Frank Shaw, a spokesman for Microsoft, declined to comment. GitHub didn’t return an email seeking request for comment.
GitHub is an essential tool for coders. Many corporations, including Microsoft and Alphabet Inc.’s Google, use GitHub to store their corporate code and to collaborate. It’s also a social network of sorts for developers. While GitHub’s losses have been significant — it lost $66 million over three quarters in 2016 — it had revenue of $98 million in nine months of that year.
In August, GitHub announced that it was looking for a CEO to replace Chris Wanstrath, one of the company’s co-founders. In the interim, GitHub’s Chief Business Officer Julio Avalos joined the company’s board of directors and took over much of the day-to-day leadership of the company.

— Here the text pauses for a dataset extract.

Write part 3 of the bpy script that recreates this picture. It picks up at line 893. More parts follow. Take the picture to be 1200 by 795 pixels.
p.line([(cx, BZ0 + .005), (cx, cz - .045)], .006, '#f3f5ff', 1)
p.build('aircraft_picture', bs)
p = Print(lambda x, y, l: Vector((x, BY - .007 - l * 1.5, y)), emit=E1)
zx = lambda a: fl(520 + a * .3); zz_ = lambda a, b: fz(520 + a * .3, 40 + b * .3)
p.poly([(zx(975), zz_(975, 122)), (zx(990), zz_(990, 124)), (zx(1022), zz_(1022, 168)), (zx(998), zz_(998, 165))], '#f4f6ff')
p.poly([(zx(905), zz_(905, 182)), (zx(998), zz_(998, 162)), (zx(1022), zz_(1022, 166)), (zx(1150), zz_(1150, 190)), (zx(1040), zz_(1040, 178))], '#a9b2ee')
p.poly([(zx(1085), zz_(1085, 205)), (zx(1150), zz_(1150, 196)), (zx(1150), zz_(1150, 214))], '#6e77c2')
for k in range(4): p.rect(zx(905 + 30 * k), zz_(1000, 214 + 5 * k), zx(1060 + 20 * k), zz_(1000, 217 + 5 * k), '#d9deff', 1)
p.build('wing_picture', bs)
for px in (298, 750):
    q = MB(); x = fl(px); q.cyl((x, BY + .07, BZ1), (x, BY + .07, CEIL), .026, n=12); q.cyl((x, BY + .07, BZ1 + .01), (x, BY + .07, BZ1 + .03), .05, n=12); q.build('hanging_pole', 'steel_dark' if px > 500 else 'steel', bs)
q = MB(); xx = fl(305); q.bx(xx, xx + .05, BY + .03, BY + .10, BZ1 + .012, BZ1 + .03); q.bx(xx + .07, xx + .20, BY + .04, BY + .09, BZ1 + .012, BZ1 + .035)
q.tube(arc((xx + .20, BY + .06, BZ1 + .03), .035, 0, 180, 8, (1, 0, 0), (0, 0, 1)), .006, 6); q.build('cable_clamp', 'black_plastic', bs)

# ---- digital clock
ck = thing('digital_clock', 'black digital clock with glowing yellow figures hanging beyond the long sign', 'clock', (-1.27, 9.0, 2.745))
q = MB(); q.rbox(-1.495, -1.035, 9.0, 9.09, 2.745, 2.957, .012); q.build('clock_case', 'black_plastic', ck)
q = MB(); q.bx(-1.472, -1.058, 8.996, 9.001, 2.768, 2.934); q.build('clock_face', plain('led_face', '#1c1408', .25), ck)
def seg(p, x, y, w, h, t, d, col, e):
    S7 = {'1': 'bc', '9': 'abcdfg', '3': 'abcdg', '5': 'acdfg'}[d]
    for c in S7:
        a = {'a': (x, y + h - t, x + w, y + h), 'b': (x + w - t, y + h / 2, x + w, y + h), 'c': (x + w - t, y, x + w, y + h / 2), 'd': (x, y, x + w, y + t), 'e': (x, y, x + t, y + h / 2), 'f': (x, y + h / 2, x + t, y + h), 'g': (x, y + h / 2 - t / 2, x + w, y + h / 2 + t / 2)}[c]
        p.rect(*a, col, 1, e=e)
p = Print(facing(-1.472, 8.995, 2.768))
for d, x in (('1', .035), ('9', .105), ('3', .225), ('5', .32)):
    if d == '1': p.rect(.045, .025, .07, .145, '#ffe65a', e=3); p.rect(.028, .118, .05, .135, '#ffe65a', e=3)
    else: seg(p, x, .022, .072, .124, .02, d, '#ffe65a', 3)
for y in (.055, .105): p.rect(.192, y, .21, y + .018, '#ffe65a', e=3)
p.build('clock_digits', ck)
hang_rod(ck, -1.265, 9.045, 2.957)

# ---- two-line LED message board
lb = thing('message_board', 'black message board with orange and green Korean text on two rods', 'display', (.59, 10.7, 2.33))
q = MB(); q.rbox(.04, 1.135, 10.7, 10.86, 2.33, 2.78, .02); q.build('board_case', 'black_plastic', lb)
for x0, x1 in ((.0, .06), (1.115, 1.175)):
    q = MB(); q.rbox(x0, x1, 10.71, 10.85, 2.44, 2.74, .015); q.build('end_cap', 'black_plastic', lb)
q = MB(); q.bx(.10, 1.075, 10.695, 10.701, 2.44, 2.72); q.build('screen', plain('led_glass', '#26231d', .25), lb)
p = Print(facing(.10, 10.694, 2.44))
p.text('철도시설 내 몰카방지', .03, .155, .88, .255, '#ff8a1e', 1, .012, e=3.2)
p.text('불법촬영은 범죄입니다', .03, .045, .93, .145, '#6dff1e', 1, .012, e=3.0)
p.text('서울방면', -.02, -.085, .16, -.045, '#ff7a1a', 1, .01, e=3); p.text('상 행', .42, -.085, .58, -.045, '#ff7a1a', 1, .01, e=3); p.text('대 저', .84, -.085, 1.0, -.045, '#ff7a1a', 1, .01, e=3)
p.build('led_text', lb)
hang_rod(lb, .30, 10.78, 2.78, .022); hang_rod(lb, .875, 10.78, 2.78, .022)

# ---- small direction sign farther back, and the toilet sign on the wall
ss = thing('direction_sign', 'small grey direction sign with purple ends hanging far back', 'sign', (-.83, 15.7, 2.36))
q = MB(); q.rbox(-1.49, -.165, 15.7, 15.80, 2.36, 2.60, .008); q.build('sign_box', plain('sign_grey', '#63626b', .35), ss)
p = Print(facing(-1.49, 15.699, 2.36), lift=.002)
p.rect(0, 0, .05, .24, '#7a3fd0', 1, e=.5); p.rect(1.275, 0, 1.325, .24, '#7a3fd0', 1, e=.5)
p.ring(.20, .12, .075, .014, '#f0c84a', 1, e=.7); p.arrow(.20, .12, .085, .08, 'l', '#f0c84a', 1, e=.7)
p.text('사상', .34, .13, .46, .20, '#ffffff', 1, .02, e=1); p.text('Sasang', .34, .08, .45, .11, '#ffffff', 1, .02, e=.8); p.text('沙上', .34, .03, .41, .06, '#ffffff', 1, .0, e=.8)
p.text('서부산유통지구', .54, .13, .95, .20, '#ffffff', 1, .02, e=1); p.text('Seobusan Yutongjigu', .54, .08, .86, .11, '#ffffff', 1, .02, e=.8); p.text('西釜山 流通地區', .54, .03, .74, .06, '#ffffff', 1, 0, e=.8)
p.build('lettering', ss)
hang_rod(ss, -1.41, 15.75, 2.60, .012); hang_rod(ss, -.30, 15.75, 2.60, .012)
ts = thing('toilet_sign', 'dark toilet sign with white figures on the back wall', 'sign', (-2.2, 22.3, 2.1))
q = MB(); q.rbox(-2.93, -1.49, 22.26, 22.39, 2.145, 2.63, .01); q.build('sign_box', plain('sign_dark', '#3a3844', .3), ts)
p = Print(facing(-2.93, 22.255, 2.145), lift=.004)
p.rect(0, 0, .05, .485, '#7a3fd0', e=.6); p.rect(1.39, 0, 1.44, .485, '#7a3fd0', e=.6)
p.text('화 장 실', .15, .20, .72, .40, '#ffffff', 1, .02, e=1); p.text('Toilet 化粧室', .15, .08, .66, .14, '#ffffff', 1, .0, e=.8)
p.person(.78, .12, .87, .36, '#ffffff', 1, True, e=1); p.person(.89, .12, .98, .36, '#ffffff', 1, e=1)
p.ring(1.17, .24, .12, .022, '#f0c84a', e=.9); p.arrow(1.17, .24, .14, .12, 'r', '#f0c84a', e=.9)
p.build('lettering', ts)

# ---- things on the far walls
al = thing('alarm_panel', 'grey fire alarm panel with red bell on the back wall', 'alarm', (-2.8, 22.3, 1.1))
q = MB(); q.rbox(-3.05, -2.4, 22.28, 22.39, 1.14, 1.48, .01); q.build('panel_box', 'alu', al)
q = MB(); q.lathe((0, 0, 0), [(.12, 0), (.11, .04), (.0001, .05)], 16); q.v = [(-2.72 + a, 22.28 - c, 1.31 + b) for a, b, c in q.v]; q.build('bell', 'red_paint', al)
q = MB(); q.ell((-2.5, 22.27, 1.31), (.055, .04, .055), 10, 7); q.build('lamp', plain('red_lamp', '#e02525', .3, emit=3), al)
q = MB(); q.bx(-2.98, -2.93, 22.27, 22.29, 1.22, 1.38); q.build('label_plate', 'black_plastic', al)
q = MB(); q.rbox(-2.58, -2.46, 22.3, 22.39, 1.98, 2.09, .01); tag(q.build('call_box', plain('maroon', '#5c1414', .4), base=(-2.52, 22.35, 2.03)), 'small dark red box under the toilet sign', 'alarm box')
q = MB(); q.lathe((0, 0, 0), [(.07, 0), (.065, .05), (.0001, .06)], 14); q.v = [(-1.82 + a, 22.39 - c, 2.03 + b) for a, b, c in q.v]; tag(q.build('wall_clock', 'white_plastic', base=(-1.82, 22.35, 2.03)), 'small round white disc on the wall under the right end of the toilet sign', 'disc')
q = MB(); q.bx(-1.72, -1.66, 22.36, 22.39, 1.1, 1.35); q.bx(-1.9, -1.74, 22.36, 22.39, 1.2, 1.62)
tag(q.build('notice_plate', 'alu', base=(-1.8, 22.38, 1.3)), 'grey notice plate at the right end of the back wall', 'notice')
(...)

Microsoft has talked to GitHub on and off for a few years. Recently they began talks about a partnership but progressed to discussing an acquisition, according to another person familiar with the situation.
GitHub hosts 27 million software developers working on 80 million repositories of code. Microsoft, once opposed to that kind of open-source software development, is now one if the biggest contributors to GitHub. As Nadella increasingly moves the company away from complete dependence on the Windows operating system to more in-house development on Linux, the company needs new ways to connect with the broader developer community.
Business Insider first reported talks between the companies on Friday.